The Kailash mountain range became a highly contested zone in 2020 in August when the Indian Army occupied certain crucial heights overlooking Chinese positions including their Moldo Garrison. This was done to counter China’s incursions at the northern bank of the lake.

In 2020, China had also carried out tests for unmanned helicopters. But this one is a winged UAV, that has been to trials specifically for the rugged terrain of the Kailash Ridge to pick up all movements.

The Kailash Ridge is high altitude terrain.

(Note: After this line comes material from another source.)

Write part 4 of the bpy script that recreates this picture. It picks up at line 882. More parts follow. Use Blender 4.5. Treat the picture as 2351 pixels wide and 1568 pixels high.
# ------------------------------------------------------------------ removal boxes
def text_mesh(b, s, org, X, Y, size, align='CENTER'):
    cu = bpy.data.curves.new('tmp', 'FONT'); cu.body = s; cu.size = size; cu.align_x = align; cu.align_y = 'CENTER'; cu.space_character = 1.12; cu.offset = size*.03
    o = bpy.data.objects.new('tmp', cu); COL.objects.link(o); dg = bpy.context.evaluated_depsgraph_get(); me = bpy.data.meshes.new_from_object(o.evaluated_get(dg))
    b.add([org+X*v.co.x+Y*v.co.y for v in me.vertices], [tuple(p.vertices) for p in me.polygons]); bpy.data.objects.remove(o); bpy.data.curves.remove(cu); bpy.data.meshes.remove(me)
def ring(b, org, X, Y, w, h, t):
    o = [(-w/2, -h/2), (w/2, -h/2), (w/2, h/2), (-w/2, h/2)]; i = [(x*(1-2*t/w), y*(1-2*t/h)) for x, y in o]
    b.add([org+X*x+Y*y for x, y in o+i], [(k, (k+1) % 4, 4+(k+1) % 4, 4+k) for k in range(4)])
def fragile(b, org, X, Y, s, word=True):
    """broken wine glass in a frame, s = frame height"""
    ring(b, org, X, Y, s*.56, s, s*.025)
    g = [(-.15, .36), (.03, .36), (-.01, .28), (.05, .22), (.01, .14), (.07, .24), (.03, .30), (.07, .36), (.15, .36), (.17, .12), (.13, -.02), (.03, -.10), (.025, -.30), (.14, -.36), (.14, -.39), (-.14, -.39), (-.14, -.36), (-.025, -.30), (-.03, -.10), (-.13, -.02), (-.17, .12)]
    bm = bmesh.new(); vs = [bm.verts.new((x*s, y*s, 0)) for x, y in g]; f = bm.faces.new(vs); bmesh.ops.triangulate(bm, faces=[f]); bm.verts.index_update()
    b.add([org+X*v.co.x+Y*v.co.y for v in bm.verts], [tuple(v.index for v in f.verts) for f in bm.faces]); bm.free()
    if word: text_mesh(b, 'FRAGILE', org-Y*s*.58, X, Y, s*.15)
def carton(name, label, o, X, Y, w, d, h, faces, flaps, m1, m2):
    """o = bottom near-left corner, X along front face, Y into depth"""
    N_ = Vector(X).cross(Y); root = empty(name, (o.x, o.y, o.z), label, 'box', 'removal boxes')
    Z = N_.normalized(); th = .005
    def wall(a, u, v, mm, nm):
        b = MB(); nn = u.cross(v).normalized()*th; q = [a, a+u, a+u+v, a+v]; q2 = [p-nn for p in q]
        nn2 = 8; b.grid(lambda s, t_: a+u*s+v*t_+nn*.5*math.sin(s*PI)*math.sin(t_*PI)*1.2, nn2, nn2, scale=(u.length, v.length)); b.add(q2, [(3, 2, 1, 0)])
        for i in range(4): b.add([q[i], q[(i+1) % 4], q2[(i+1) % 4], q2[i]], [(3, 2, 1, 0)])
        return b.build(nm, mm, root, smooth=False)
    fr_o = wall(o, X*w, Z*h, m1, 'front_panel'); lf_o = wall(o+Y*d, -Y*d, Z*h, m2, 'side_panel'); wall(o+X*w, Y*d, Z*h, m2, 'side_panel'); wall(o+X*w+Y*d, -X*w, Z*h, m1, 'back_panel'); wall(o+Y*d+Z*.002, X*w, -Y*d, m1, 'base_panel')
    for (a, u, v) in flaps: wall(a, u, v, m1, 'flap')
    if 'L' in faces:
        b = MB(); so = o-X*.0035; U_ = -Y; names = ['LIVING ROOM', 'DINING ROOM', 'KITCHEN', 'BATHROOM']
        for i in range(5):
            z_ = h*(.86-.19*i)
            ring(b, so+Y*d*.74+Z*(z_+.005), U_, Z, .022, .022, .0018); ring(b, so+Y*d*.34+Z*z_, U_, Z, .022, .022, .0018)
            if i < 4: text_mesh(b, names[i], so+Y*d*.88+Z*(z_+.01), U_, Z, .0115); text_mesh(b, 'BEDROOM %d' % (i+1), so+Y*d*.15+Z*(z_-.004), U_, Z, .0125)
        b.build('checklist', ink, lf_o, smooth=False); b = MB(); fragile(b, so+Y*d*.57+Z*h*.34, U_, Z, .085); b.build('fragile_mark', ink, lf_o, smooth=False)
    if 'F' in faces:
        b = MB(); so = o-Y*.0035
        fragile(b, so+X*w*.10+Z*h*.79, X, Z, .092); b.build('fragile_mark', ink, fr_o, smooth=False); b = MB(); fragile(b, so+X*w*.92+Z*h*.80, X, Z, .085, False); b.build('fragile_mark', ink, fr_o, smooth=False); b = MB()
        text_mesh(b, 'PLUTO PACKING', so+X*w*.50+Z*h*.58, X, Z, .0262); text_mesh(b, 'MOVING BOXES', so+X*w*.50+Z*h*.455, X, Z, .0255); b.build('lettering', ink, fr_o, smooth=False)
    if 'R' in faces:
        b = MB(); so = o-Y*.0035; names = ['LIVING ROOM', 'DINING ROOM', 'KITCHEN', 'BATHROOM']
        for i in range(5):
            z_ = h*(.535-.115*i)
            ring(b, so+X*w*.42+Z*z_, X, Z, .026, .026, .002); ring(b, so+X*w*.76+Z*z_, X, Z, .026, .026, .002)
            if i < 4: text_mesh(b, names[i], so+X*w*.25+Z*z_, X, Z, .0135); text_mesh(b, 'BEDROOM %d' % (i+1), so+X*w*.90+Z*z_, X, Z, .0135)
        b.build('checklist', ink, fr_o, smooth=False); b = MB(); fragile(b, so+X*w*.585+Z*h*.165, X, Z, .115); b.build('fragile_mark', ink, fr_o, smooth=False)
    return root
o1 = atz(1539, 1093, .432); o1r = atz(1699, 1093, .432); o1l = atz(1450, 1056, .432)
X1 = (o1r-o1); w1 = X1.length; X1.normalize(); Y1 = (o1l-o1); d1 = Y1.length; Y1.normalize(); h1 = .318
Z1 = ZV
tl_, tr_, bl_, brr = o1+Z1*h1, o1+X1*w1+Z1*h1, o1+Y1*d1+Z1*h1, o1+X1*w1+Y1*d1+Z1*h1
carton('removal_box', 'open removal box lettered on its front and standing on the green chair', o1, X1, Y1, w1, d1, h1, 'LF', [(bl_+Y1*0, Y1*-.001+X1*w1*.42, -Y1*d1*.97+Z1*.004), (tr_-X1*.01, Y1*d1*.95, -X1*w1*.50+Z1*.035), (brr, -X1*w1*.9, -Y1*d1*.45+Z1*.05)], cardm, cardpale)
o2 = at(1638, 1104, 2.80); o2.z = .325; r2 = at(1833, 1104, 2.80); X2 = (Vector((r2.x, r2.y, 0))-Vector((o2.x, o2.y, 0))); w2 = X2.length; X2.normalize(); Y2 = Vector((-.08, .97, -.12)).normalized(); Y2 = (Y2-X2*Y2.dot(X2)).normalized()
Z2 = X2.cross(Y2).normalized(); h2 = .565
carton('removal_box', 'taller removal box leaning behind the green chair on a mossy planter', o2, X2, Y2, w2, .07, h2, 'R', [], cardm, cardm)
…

The critical features on the ridge Gurung Hill, Spanggur Gap, Muggar Hill, Mukhpari, Helmet Top, Rezang La and Rechin La.

The disengagement process

The disengagement process between India and China in eastern Ladakh was completed in February in Pangong Tso.

The two sides pulled back their tanks and heavy deployment of ground troops from all locations falling in the Kailash range but there still has been no signs of de-escalation across eastern Ladakh.

The Chinese Army has also reinforced its presence in eastern Ladakh depth areas with permanent accommodations and depots.

The military standoff between India and China began in May last year. While there has been an initial disengagement in Ladakh at the Pangong Lake, other friction points in the region’s eastern parts remain unsolved as tensions continue between the Indian Army and the PLA.

There have been 11 rounds of Corps Commander level talks with some degree of success, though discussions to resolve friction points like Gogra, Hot Spring and Depsang did not yield any results.

Warnings have been sounded that China is enhancing its infrastructure near the borders, not just in Ladakh but other sectors as well. The presence of the PLA in training areas near Ladakh in large numbers has also been reported.